Honiara An Australian-led international force began arriving in this South Pacific island nation Thursday to help restore order at the request of a government that said it could not control armed militants and criminals.
The deployment of the 2,000 troops and 300 police is the largest military operation in the tropical region since the Second World War.
A handful of local police and embassy officials greeted the first of 13 Australian C-130 Hercules transport planes at Henderson Airport outside the capital, Honiara, just after dawn.
The parliament of the Solomon Islands unanimously supported the deployment to fight the militants and gangs who have flourished in recent years.
"It was obvious that neither the Parliament nor the executive government was in control of things in this country. We knew we were just going into anarchy," said Joses Tuhanuku, a Solomon Islands lawmaker.
Prime Minister Alan Kemakeza was whisked away from Honiara to an undisclosed location on Tuesday amid reports he was fleeing a possible kidnap attempt. His office issued a statement the next day confirming his departure, but denying he fled to avoid being abducted.
"His departure was not related to any specific threat against him," the statement said.

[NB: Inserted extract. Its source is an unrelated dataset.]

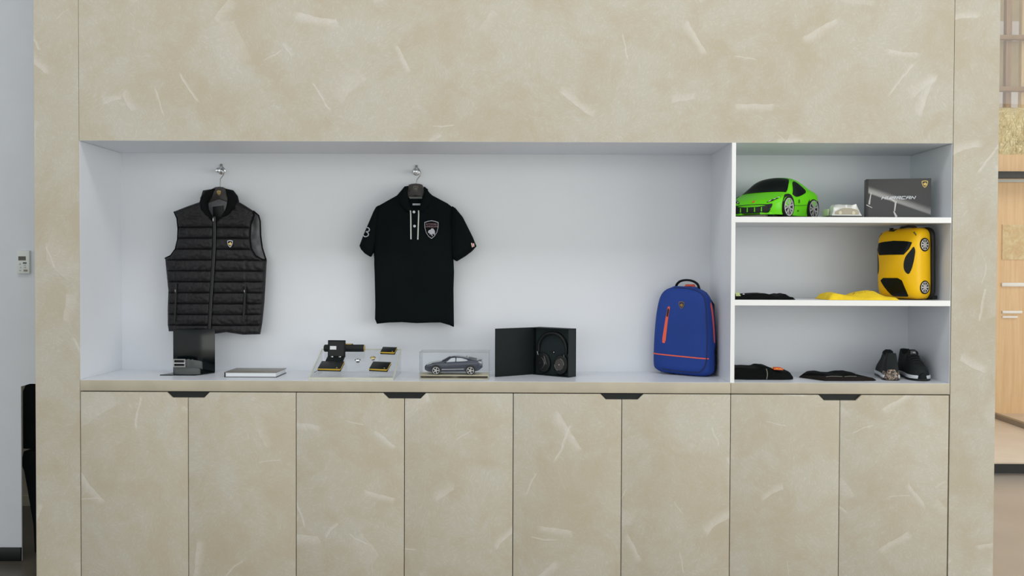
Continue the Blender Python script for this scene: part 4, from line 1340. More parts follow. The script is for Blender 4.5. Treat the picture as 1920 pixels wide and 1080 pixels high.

The calm of the lush tropical nation has been shattered in recent years by ethnic tensions on the neighboring islands of Guadalcanal and Malaita, culminating in a coup in 2000.
A peace deal signed later that year failed to stop the violence in the archipelago, 1,400 miles northeast of Sydney, Australia.

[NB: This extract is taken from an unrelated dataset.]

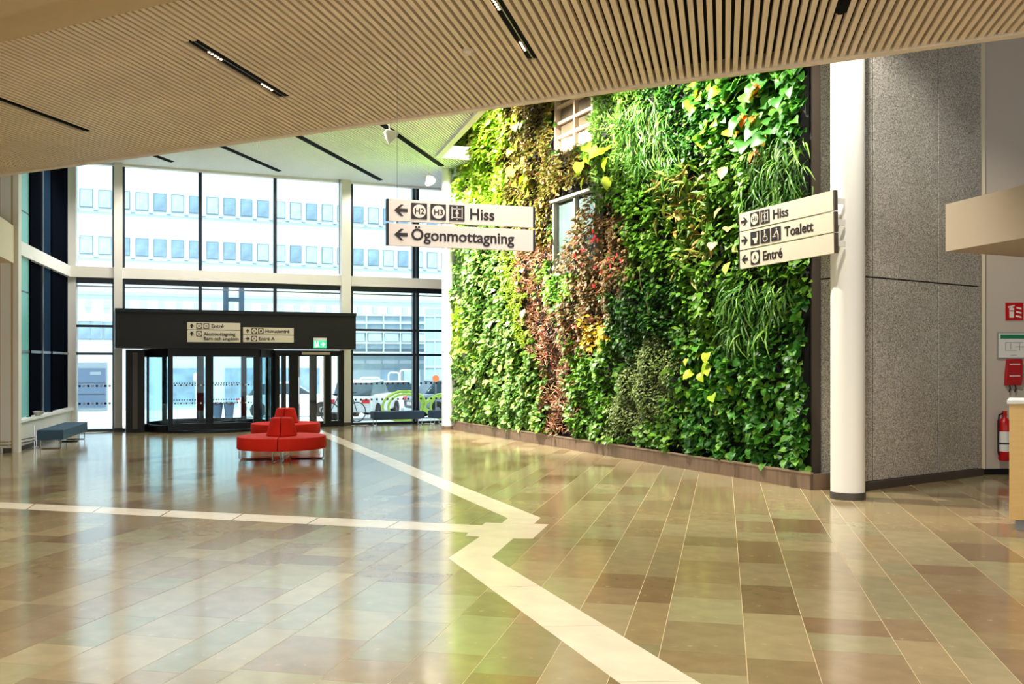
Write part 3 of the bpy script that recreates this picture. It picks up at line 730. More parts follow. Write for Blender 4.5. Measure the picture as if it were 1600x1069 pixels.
for i, cxx in enumerate((.385, .62, .86)):
    p = plate(s2, sq(cxx, zc, BS), 'sign_ink', 'pictogram'); S = BS; x, z = cxx, zc
    if i == 0: ps = [rect(x+.22*S, x+.33*S, z-.02*S, z+.42*S), [(x-.3*S, z+.02*S), (x+.33*S, z+.02*S), (x+.3*S, z-.2*S), (x-.05*S, z-.22*S)], [(x-.08*S, z-.2*S), (x+.2*S, z-.2*S), (x+.24*S, z-.4*S), (x-.08*S, z-.4*S)]]
    elif i == 1:
        ring = disc(x+.03*S, z-.14*S, .24*S, 20); ps = [disc(x-.05*S, z+.37*S, .07*S, 12), rect(x-.09*S, x-.01*S, z-.02*S, z+.28*S), rect(x-.09*S, x+.2*S, z-.06*S, z+.01*S), [(x+.14*S, z-.02*S), (x+.21*S, z-.02*S), (x+.3*S, z-.3*S), (x+.23*S, z-.3*S)], rect(x-.05*S, x+.13*S, z+.1*S, z+.15*S)]
        for k in range(14):
            a0, a1 = math.radians(110+k*20), math.radians(110+(k+1)*20); r0, r1 = .19*S, .25*S; c0, c1 = x-.0*S, z-.17*S
            ps.append([(c0+r0*math.cos(a0), c1+r0*math.sin(a0)), (c0+r1*math.cos(a0), c1+r1*math.sin(a0)), (c0+r1*math.cos(a1), c1+r1*math.sin(a1)), (c0+r0*math.cos(a1), c1+r0*math.sin(a1))])
    else: ps = [disc(x+.06*S, z+.36*S, .07*S, 12), [(x+.02*S, z+.27*S), (x+.16*S, z+.25*S), (x+.3*S, z-.1*S), (x+.18*S, z-.1*S)], [(x+.18*S, z-.08*S), (x+.3*S, z-.08*S), (x+.28*S, z-.44*S), (x+.2*S, z-.44*S)], [(x+.03*S, z+.22*S), (x+.1*S, z+.18*S), (x-.18*S, z-.1*S), (x-.24*S, z-.05*S)], rect(x-.36*S, x-.02*S, z-.2*S, z-.13*S)]
    for poly in ps: plate(p, poly, 'sign_cream', 'pictogram_mark', -.0072, .001)
zc -= hb+.018; arrow(s2, .14, zc, .15, 0); badge(s2, .385, zc, BS, 'A', 'sign_cream'); letter(s2, 'Entré', .2, .55, zc-.068)
# canopy signs
def csign(px0, px1, rows_, label):
    r = empty('canopy_sign', FO+FN*(CB-.03)+FE*fa(px0, CB-.03), FANG, label=label, cat='sign'); Wd = fa(px1, CB-.03)-fa(px0, CB-.03)
    for py0, py1, fn in rows_:
        z1, z0 = fz((px0+px1)/2, py0, CB), fz((px0+px1)/2, py1, CB)
        MB().box(0, Wd, 0, .028, z0, z1).build('board', 'sign_cream', r); fn(r, z0, z1)
    return r
def r1(r, z0, z1): zc = (z0+z1)/2; arrow(r, .12, zc, .12, -math.pi/2); badge(r, .31, zc, .15, 'D', 'sign_cream'); badge(r, .5, zc, .15, 'E', 'sign_cream'); letter(r, 'Entré', .15, .63, zc-.05)
def r2(r, z0, z1): zc = z1-.1; arrow(r, .12, zc, .12, -math.pi/2); badge(r, .31, zc, .15, 'D', 'sign_cream'); letter(r, 'Akutmottagning', .13, .43, zc-.045); letter(r, 'Barn och ungdom', .13, .43, zc-.175)
def r3(r, z0, z1): zc = (z0+z1)/2; arrow(r, .12, zc, .12, -math.pi/2); badge(r, .3, zc, .15, 'F', 'sign_cream'); badge(r, .48, zc, .15, 'M', 'sign_cream'); letter(r, 'Huvudentré', .14, .6, zc-.047)
def r4(r, z0, z1): zc = (z0+z1)/2; arrow(r, .12, zc, .12, math.pi); badge(r, .3, zc, .15, 'A', 'sign_cream'); letter(r, 'Entré A', .14, .42, zc-.047)
csign(292.5, 375.5, ((504.3, 515.2, r1), (516.2, 535, r2)), 'cream canopy sign reading Entré, Akutmottagning, Barn och ungdom')
csign(380, 459, ((512, 523, r3), (524, 535.2, r4)), 'cream canopy sign reading Huvudentré and Entré A')
ex = empty('exit_sign', FO+FN*(CB-.06)+FE*fa(490, CB-.06), FANG, label='small lit green exit sign on the canopy right end', cat='exit sign')
ew = fa(510.5, CB)-fa(490, CB); ez1, ez0 = fz(500, 528, CB), fz(500, 544, CB)
MB().box(0, ew, 0, .05, ez0, ez1-.08).build('face', 'exit_green', ex); MB().box(0, ew, 0, .05, ez1-.08, ez1).build('top', 'label_white', ex)
zc = (ez0+ez1-.08)/2
for poly in (disc(.12, zc+.06, .022, 12), [(.08, zc-.08), (.11, zc-.08), (.14, zc+.03), (.09, zc+.04)], [(.13, zc-.02), (.17, zc-.06), (.15, zc-.08), (.11, zc-.03)], rect(.03, .06, zc-.09, zc+.09)): plate(ex, poly, 'exit_white', 'symbol')
plate(ex, rot_poly(ARROW, math.pi, ew*.72, zc, .13), 'exit_white', 'symbol')

# ------------------------------------------------------------------ sofas
def quarter(r0, r1, z0, z1, a0, a1, rt=None, n=14, g=.008, r0t=None):
    """wedge of an annulus from angle a0 to a1; outer radius r1 at base, rt at top"""
    rt = rt or r1; mb = MB(); v = []; k = n+1
    e = .03
    prof = [(r1-.012, z0), (r1, z0+.02), (rt+(r1-rt)*(e/(z1-z0)), z1-e), (rt-.008, z1-.008), (rt-.035, z1), (r0, z1), (r0, z0)]
    for r, z in prof:
        for j in range(k):
            da = g/max(r, .05); a = a0+da+(a1-a0-2*da)*j/n; v.append((r*math.cos(a), r*math.sin(a), z))
    f = []; P = len(prof)
    for i in range(P):
        i2 = (i+1) % P
        for j in range(n): f.append((i*k+j, i*k+j+1, i2*k+j+1, i2*k+j))
    f.append(tuple(i*k for i in range(P))[::-1]); f.append(tuple(i*k+n for i in range(P)))
    return mb.add(v, f)
def sofa(P, R, rot, label, seam):
    r = empty('round_sofa', P, rot, label=label, cat='sofa', group='red round island sofas')
    for i in range(4):
        a0 = i*math.pi/2; a1 = a0+math.pi/2
        st = quarter(.06, R, .225, .472, a0, a1, rt=R-.005).build('seat', 'red_fabric', r, smooth=True)
        quarter(.05, .30, .472, .83, a0, a1, rt=.215).build('backrest', 'red_fabric', r, smooth=True)
        for da in (.12, math.pi/2-.12):
            a = a0+da; c, s = math.cos(a), math.sin(a); ri, ro = .16, R-.05
            MB().tube([(ri*c, ri*s, .225), (ri*c, ri*s, .03), ((ri+.03)*c, (ri+.03)*s, .012), ((ro-.03)*c, (ro-.03)*s, .012), (ro*c, ro*s, .04), (ro*c, ro*s, .23)], .009).build('leg', 'chrome', r, smooth=True)
    MB().lathe([(.0, .24), (.2, .24), (.2, .47), (.0, .47)], 20).build('core', 'red_seam', r)
    return r
sofa(at(440.5, 700, 19.05).to_2d().to_3d(), .868, math.radians(-82), 'red round island sofa with chrome legs, the nearer one', 0)
sofa(at(446.5, 700, 23.1).to_2d().to_3d(), .82, math.radians(-86), 'red round island sofa partly hidden behind the nearer one', 0)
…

Mr. Tuhanuku said Solomon Islanders overwhelmingly support the intervention force.
"The people just got sick of lawlessness," he said.
A naval troop and helicopter support ship, the HMAS Manoora, which left Australia Monday, also was scheduled arrive early Thursday and begin unloading supplies.
They will be the first foreign troops in the Solomon Islands since U.S. naval forces won a pivotal campaign against Japan in some of the fiercest fighting in the Second World War.
Japanese forces arrived in 1942 to take over the islands as a base to seize Australia and New Zealand. But a massive U.S. fleet arrived, sparking the 6-month-long battle of Guadalcanal in which thousands of soldiers died and hundreds of ships sank around the islands.